Mr Trimble pointed out that that bomb had been in the constituency of his party colleague Jeffrey Donaldson.

The UK Government has hinted it believes the Moira bomb to be the work of a republican splinter group called the Continuity Army Council.

"We are two leading members of the UUP involved in the talks. I think this is the IRA's response to the conduct of the talks," said Mr Trimble, who left the talks at lunchtime to visit Portadown.

[ image: A bomb exploded at Moira on Friday]
A bomb exploded at Moira on Friday
"I think it underlines the silliness of people who think they can be re-admitted to the talks."

He said he believed the IRA had decided some time ago that its objectives could not be achieved through the talks process because of the Unionist presence.

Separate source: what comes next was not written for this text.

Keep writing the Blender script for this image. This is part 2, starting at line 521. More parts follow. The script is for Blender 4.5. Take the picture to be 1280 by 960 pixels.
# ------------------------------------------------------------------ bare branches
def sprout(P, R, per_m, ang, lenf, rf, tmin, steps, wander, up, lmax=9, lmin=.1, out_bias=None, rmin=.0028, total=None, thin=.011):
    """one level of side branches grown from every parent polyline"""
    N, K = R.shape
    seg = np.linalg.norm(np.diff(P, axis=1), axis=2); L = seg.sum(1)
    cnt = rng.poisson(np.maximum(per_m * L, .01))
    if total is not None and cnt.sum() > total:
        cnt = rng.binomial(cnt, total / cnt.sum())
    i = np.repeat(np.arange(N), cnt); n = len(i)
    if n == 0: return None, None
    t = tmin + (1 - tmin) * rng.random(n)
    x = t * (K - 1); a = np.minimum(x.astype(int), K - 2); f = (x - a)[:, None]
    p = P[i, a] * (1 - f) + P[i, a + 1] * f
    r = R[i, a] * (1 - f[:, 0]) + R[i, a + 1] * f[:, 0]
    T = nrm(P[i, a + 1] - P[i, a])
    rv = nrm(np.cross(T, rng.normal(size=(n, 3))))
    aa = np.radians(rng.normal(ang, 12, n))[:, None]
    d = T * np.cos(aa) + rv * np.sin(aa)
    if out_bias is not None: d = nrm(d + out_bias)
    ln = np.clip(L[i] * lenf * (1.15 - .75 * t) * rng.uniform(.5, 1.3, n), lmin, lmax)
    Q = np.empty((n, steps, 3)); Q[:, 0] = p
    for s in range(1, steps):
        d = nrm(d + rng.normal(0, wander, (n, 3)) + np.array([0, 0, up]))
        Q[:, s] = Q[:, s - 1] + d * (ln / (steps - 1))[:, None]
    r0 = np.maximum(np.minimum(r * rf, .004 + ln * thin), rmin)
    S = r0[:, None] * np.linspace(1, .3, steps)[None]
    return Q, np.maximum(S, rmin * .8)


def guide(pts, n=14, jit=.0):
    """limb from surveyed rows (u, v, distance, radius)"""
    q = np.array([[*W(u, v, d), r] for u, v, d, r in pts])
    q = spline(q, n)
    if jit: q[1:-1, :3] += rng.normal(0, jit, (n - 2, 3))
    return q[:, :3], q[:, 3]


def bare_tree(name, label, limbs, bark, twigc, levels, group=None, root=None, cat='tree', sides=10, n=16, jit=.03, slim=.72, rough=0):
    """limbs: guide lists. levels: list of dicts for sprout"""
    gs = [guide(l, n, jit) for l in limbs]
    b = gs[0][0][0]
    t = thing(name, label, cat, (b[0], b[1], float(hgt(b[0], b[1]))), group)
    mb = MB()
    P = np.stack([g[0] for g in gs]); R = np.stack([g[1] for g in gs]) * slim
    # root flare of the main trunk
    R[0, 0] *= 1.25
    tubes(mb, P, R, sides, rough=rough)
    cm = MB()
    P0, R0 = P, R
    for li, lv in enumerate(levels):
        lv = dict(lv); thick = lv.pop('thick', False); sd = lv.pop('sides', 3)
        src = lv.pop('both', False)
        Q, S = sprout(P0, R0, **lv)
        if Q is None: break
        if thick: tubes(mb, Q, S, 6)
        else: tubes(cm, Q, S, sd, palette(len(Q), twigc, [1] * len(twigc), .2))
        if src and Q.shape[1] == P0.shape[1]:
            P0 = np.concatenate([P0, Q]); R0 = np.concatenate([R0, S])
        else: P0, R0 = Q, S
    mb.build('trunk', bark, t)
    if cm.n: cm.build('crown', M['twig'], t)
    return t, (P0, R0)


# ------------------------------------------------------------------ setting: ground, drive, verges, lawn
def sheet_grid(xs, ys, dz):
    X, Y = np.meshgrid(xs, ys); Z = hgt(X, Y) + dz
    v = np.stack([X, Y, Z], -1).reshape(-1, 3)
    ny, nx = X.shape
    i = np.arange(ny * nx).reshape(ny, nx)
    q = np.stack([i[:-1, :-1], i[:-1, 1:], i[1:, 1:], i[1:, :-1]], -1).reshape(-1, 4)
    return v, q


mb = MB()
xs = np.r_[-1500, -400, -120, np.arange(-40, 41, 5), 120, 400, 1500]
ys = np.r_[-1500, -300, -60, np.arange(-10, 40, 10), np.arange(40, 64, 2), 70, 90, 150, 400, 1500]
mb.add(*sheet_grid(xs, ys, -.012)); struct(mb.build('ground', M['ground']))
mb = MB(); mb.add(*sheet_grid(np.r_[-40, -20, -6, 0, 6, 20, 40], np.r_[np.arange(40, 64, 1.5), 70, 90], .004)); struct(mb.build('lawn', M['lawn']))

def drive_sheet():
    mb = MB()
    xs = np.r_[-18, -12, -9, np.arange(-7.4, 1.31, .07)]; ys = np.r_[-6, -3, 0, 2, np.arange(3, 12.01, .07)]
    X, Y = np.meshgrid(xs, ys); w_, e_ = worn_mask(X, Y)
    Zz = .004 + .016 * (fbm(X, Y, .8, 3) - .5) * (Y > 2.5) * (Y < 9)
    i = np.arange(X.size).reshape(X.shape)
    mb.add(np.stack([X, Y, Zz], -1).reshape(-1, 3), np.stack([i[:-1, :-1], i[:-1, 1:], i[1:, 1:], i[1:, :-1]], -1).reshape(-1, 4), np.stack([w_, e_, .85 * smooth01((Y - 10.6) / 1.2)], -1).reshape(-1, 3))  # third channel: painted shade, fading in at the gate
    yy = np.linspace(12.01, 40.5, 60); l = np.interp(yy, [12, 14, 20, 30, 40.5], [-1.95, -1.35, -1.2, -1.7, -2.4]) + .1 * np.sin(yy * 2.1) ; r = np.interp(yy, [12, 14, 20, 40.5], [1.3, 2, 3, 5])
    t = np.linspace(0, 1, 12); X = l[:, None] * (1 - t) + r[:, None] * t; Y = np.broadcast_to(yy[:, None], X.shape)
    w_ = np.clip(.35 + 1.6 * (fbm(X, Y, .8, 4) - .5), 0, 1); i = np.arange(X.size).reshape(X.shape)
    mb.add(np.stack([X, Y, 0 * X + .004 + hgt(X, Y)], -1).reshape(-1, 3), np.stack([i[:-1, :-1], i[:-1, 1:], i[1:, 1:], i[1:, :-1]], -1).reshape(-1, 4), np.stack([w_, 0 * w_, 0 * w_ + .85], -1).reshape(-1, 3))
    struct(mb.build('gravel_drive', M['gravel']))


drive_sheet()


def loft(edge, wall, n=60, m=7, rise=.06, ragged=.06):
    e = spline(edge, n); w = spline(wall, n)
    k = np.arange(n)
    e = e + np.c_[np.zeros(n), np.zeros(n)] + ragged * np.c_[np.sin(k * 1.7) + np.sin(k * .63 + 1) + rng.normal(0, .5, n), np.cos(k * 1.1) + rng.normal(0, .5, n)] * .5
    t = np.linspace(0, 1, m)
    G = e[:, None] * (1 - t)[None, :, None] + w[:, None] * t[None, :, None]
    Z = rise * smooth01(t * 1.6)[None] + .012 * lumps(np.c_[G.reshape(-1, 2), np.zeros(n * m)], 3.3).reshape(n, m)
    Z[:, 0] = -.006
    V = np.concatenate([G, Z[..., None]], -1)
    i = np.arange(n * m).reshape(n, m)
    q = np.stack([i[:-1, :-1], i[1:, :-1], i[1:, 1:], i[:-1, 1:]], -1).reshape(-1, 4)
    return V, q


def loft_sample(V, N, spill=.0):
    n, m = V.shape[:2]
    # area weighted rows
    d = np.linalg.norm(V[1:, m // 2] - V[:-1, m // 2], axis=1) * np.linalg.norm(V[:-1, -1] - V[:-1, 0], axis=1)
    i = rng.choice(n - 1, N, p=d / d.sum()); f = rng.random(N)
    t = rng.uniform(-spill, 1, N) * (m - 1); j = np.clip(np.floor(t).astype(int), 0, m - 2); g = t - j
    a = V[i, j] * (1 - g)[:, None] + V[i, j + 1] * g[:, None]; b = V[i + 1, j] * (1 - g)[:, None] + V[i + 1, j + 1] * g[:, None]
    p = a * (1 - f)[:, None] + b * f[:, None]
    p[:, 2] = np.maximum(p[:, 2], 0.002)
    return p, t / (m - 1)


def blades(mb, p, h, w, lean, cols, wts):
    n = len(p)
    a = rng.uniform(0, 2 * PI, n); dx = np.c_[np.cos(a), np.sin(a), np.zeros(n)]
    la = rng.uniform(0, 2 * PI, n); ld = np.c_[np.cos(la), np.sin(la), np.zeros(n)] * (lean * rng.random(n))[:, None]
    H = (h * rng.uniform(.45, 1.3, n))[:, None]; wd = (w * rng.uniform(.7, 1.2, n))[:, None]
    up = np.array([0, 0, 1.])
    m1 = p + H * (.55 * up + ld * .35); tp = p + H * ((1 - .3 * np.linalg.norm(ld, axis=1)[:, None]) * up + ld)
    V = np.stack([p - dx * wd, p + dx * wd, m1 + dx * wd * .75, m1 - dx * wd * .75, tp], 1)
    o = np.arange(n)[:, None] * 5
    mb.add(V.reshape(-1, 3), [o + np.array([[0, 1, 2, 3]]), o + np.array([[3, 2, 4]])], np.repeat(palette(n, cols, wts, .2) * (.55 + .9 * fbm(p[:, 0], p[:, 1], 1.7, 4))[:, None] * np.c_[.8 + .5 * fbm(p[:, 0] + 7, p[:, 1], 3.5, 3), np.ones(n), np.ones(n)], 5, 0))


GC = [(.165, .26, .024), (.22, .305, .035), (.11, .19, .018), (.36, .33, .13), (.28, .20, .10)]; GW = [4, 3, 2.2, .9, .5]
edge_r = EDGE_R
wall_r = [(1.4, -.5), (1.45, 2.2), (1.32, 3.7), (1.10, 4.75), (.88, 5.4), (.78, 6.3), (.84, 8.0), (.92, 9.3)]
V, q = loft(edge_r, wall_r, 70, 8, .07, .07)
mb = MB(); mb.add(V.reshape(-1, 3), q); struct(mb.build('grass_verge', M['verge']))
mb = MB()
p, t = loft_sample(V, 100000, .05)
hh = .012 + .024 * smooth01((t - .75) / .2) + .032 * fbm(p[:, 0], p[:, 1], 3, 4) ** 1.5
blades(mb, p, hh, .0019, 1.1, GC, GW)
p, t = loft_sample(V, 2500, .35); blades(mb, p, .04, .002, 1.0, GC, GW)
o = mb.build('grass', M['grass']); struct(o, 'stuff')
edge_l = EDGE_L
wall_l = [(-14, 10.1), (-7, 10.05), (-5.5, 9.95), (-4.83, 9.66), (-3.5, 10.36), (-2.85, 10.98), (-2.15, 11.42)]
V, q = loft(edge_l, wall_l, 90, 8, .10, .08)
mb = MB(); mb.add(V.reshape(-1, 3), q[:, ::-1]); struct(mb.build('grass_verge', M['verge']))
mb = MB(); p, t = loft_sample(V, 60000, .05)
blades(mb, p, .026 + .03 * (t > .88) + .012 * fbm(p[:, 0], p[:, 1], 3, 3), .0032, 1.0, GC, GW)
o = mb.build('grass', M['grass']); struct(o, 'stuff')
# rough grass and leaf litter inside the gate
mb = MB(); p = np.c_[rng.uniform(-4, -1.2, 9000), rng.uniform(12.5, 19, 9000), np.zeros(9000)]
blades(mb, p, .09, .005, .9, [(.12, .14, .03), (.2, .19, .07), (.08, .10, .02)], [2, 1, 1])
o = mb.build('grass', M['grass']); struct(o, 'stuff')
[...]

But he called for loyalists to remain calm and not react violently.

"Because we have prevented them using the talks the way they wanted they are now venting their spleen on our constituencies and our towns." he added.

As army helicopters circled overhead, other unionist politicians and loyalist leaders gathered at the scene.

Deputy leader of the Democratic Unionists Peter Robinson said: "This bears all the hallmarks of the IRA. It has been carried out strategically to their advantage."

He insisted the unionist community would feel revulsion at the blast. "They are finding it difficult to understand why the government is prepared to allow the IRA to maintain their credibility in the talks.

"I don't believe there can ever be a place at the negotiating table for the people who did this."

Also at the scene was Mark Fulton, a close associate of the late LVF leader Billy Wright whose murder in the Maze prison in December sparked a round of killings.

He said: "The people in Portadown are incensed. I would say loyalists will not be amused at this."